* **WHAT YOU WILL DO**
Copy exactly the lines from the beginning of the data down to and including the line holding "return h[:3] if h else None", without any pictures.

################

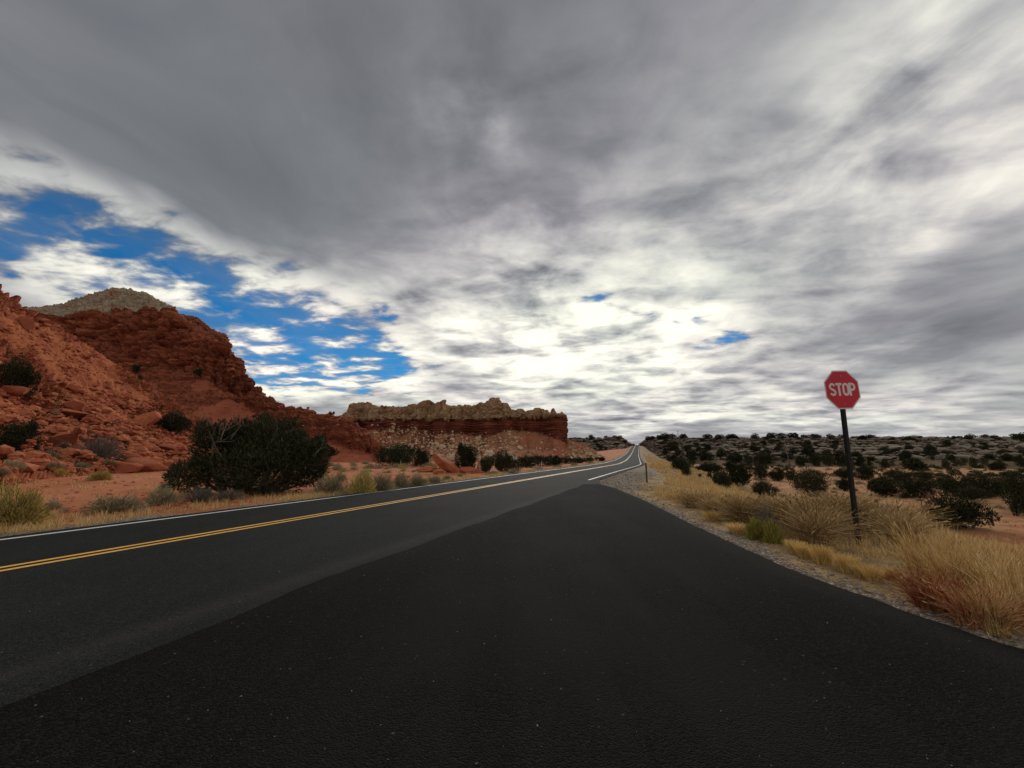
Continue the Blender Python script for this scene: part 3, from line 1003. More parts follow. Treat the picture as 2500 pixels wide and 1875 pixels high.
def hit(u, v):
    h = cast(CAMP, Vector(ray(u, v)).normalized())
    return h[:3] if h else None


def drop(x, y):
    h = cast(Vector((x, y, 300)), Vector((0, 0, -1)))
    return h[0] if h else np.array([x, y, 0.0])


LM = []                                                    # landmarks by picture position, for telling look-alikes apart in words
WORDS = ['nearest', 'second nearest', 'third nearest', 'fourth nearest', 'fifth nearest', 'sixth nearest', 'seventh nearest', 'eighth nearest', 'ninth nearest', 'tenth nearest']
POOL = {}


def defer(o, u, v, w, noun, where):
    if o is not None:
        POOL.setdefault((noun, where), []).append((o, u, v, w))


MR = {'the stop sign post': (2085, 1150), 'the utility pole': (1930, 1120), 'the dome-shaped juniper': (2246, 1166), 'the black juniper pair': (1790, 1140), 'the rusty marker post': (1580, 1140), 'the right edge': (2500, 1120),
      'the fence-post juniper': (2340, 1203), 'the H-frame pole': (1668, 1070)}
ML = {'the big roadside juniper': (610, 1120), 'the tilted slab': (1092, 1135), 'the split domed rock': (330, 1135), 'the long flat slab': (412, 1098), 'the upper edge juniper': (30, 925), 'the lower edge juniper': (30, 1062), 'the black-green juniper': (975, 1108),
      'the small signs': (1257, 1130), 'the mid-slope juniper': (420, 1034), 'the wide flat boulder': (144, 1070), 'the highest mesa knob': (1212, 1000), 'the left mesa end': (860, 1010), 'the right mesa end': (1375, 1050), 'the bright upright boulder': (174, 946)}


def name_apart():
    for (noun, where), lst in POOL.items():
        marks = MR if np.mean([q[1] for q in lst]) > 1560 else ML
        ws = sorted(q[3] for q in lst)
        cell = {}
        for o, u, v, w in lst:
            nm = min(marks, key=lambda k: math.hypot(marks[k][0] - u, (marks[k][1] - v) * 1.6))
            a, b = marks[nm]
            side = ('left of' if u < a else 'right of') if abs(u - a) > abs(v - b) * 1.5 and nm != 'the right edge' else ('above' if v < b else 'below')
            if nm == 'the right edge':
                side = 'from'
            cell.setdefault((nm, side), []).append((math.hypot(a - u, b - v), o, w))
        for (nm, side), c in cell.items():
            for i, (_, o, w) in enumerate(sorted(c, key=lambda q: q[0])):
                rank = WORDS[i] if i < 10 else '%dth nearest' % (i + 1)
                size = 'small' if w < ws[len(ws) // 3] else 'larger' if w > ws[2 * len(ws) // 3] else 'middling'
                o['label'] = '%s %s %s, %s %s %s' % (size, noun, where, rank, side if side == 'from' else 'one ' + side, nm)


def depth(p):
    return p[1] * cp + (p[2] - CAMH) * sp


# ------------------------------------------------------------------ small mesh builders
class MB:
    def __init__(self):
        self.v, self.f, self.m, self.n = [], [], [], 0

    def add(self, v, f, mat=0):
        v = np.asarray(v, float)
        self.v.append(v)
        self.f += [tuple(int(i) + self.n for i in q) for q in f]
        self.m += [mat] * len(f)
        self.n += len(v)
        return self

    def box(self, lo, hi, mat=0, M=None):
        (a, b, c), (d, e, g) = lo, hi
        v = np.array([(x, y, z) for x in (a, d) for y in (b, e) for z in (c, g)], float)
        if M is not None:
            v = v @ np.array(M).T
        return self.add(v, [(0, 1, 3, 2), (4, 6, 7, 5), (0, 4, 5, 1), (2, 3, 7, 6), (0, 2, 6, 4), (1, 5, 7, 3)], mat)

    def tube(self, P, rad, n=6, mat=0, cap=True):
        P = np.asarray(P, float)
        rad = np.broadcast_to(np.asarray(rad, float), (len(P),))
        T = np.gradient(P, axis=0)
        T /= np.linalg.norm(T, axis=1)[:, None] + 1e-9
        ref = np.array([0, 0, 1.0]) if abs(T[0, 2]) < 0.8 else np.array([1.0, 0, 0])
        v = []
        for p, tt, r in zip(P, T, rad):
            a = np.cross(tt, ref)
            a /= np.linalg.norm(a) + 1e-9
            b = np.cross(tt, a)
            for k in range(n):
                q = 2 * math.pi * k / n
                v.append(p + r * (a * math.cos(q) + b * math.sin(q)))
        f = [(i * n + k, i * n + (k + 1) % n, (i + 1) * n + (k + 1) % n, (i + 1) * n + k) for i in range(len(P) - 1) for k in range(n)]
        if cap:
            f += [tuple(range(n))[::-1], tuple((len(P) - 1) * n + k for k in range(n))]
        return self.add(v, f, mat)

    def build(self, name, mats, smooth=False):
        return mesh_from(name, np.vstack(self.v), self.f, mats if isinstance(mats, (list, tuple)) else [mats], smooth, None, self.m)


def unit(a):
    return a / (np.linalg.norm(a, axis=-1, keepdims=True) + 1e-9)


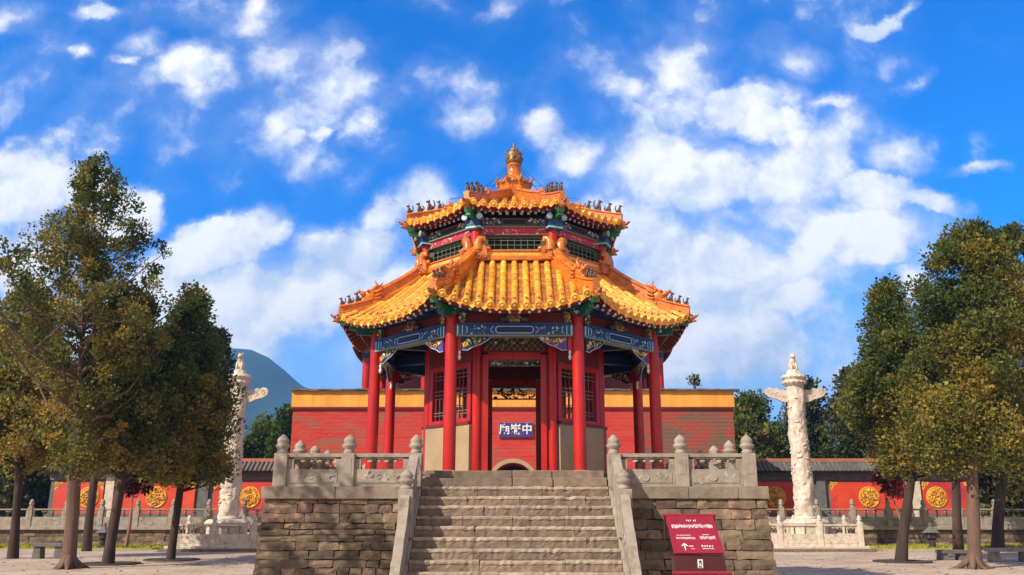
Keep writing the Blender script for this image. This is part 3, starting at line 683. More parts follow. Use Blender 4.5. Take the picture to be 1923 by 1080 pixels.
# --- roofs
class Roof: pass
def roofP(R, t, s, dz=0):
    a = R.ae + (R.at - R.ae) * s; fl = R.out * abs(t) ** 3 * (1 - s) ** 2; w = T * (a + fl)
    return Vector((t * w, -(a + fl), R.ze + (R.zt - R.ze) * ((1 - R.cv) * s + R.cv * s * s) + R.up * abs(t) ** 2.6 * (1 - s) ** 2 + dz))
def tx(R, x0, s):
    t = x0 / (T * (R.ae + (R.at - R.ae) * s))
    for _ in range(3):
        p = roofP(R, max(-1, min(1, t)), s); w = p.x / t if abs(t) > 1e-6 else 1
        t = x0 / abs(w) if abs(t) > 1e-6 else 0
    return t
def roof_side(R, parent, pitch, rt):
    b = MB(); he = T * (R.ae + R.out) ; n = int((he * .985 - pitch * .35) / pitch)
    xs = [i * pitch for i in range(-n, n + 1)]
    ntile = R.nt
    for x0 in xs:
        # last s before the hip
        smax = 1.0
        for i in range(1, 101):
            if abs(tx(R, x0, i / 100)) > .965: smax = i / 100; break
        cnt = max(1, round(ntile * smax))
        for q in range(cnt):
            s0, s1 = smax * q / cnt, min(smax, smax * (q + 1) / cnt + .006)
            if s0 >= 1: break
            p0, p1 = roofP(R, tx(R, x0, s0), s0), roofP(R, tx(R, x0, s1), s1)
            if q == 0: p0 += (p0 - p1).normalized() * .03
            d = (p1 - p0).normalized(); nrm = Vector((1, 0, 0)).cross(d).normalized()
            if nrm.z < 0: nrm = -nrm
            vs = []; jx = random.uniform(-.004, .004); seg = 6
            for (p, rr) in ((p0, rt * 1.07), (p1, rt * .90)):
                for k in range(seg + 1):
                    a = math.pi * k / seg; vs.append(p + Vector((1, 0, 0)) * (math.cos(a) * rr + jx) + nrm * (math.sin(a) * rr * 1.05 + .012))
            m_ = seg + 1
            b.add(vs, [(k, k + 1, k + 1 + m_, k + m_) for k in range(seg)], 'tile', True); b.add(vs[:m_], [tuple(range(m_))], 'tile')
    def segs(x):   # pan tiles between two tube rows
        smax = 1.0
        for i in range(1, 101):
            if abs(tx(R, x, i / 100)) > .985: smax = i / 100; break
        cn = max(1, round(R.nc * smax)); w2 = pitch / 2
        for q in range(cn):
            s0, s1 = smax * q / cn, smax * (q + 1) / cn
            row = []
            for (s_, lift) in ((s0, .022), (s1, .004)):
                for e in (-1, -.4, .4, 1):
                    tt = max(-1, min(1, tx(R, x + e * w2, s_))); p = roofP(R, tt, s_); row.append(p + Vector((0, 0, lift + (.012 if abs(e) > .8 else -.008))))
            fr = [p - Vector((0, 0, .02)) for p in row[:4]]
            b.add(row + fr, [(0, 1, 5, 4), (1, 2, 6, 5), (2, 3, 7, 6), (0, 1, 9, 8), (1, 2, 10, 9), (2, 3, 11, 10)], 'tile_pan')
    for x in [i * pitch + pitch / 2 for i in range(-n - 1, n + 1)]: segs(x)
    so_ = b.build('roof_slope', parent, recalc=False)
    b = MB()   # eave ends: round caps and pointed drip tiles
    for x0 in xs:
        p = roofP(R, tx(R, x0, 0), 0); q = roofP(R, tx(R, x0, .05), .05); d = (p - q).normalized(); c = p + d * .036 + Vector((0, 0, .02))
        X = Matrix.Translation(c) @ d.to_track_quat('Z', 'Y').to_matrix().to_4x4(); b.X = X
        b.lathe([(rt * 1.22, -.02), (rt * 1.25, .0), (rt * 1.05, .012), (rt * .9, .006)], 'tile', 12); b.ell((0, 0, .008), (rt * .55, rt * .55, .014), 'tile')
        b.X = Matrix()
        b.lathe([(.020, .05), (.028, .065), (.016, .09), (.004, .105)], 'beast', 6, roofP(R, tx(R, x0, .07), .07) + Vector((0, 0, rt * .6)))
    for x0 in [i * pitch + pitch / 2 for i in range(-n - 1, n + 1)]:
        p = roofP(R, max(-1, min(1, tx(R, x0, 0))), 0); w = pitch * .40
        b.prism([(p.x - w, p.z + .02), (p.x + w, p.z + .02), (p.x + w * .8, p.z - .035), (p.x + w * .3, p.z - .075), (p.x, p.z - .10), (p.x - w * .3, p.z - .075), (p.x - w * .8, p.z - .035)], p.y - .012, p.y + .012, 'tile')
    b.tube([roofP(R, u / 12 - 1, 0) + Vector((0, .01, .0)) for u in range(25)], .022, 'tile', 6)
    b.build('eave_tile_row', so_)
    b = MB()   # boarded soffit with its edge board
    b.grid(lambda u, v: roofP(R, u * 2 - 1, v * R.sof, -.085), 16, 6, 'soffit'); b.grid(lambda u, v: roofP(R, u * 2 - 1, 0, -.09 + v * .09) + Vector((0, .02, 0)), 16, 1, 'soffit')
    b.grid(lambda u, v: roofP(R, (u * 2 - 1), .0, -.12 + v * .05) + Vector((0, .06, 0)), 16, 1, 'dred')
    b.build('soffit', so_)
    b = MB(); nr = int(2 * he / (pitch * .82))
    for i in range(nr):
        t = -1 + 2 * (i + .5) / nr
        for (sa, sb, w, dz, mm, end) in ((.035, R.sof * .55, .055, -.135, 'soffit', 'white'), (.16, R.sof, .07, -.19, 'soffit', 'lblue')):
            a, c = roofP(R, t, sa, dz), roofP(R, t, sb, dz); b.bar(a, c, w, w, mm)
            dd = (a - c).normalized(); b.bar(a - dd * .002, a + dd * .007, w * .86, w * .86, end)
    b.build('rafter_row', so_)
    ring(so_)
    return so_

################

* **RESULT FOR THIS TASK**
Continue the Blender Python script for this scene: part 3, from line 1003. More parts follow. Treat the picture as 2500 pixels wide and 1875 pixels high.
def hit(u, v):
    h = cast(CAMP, Vector(ray(u, v)).normalized())
    return h[:3] if h else None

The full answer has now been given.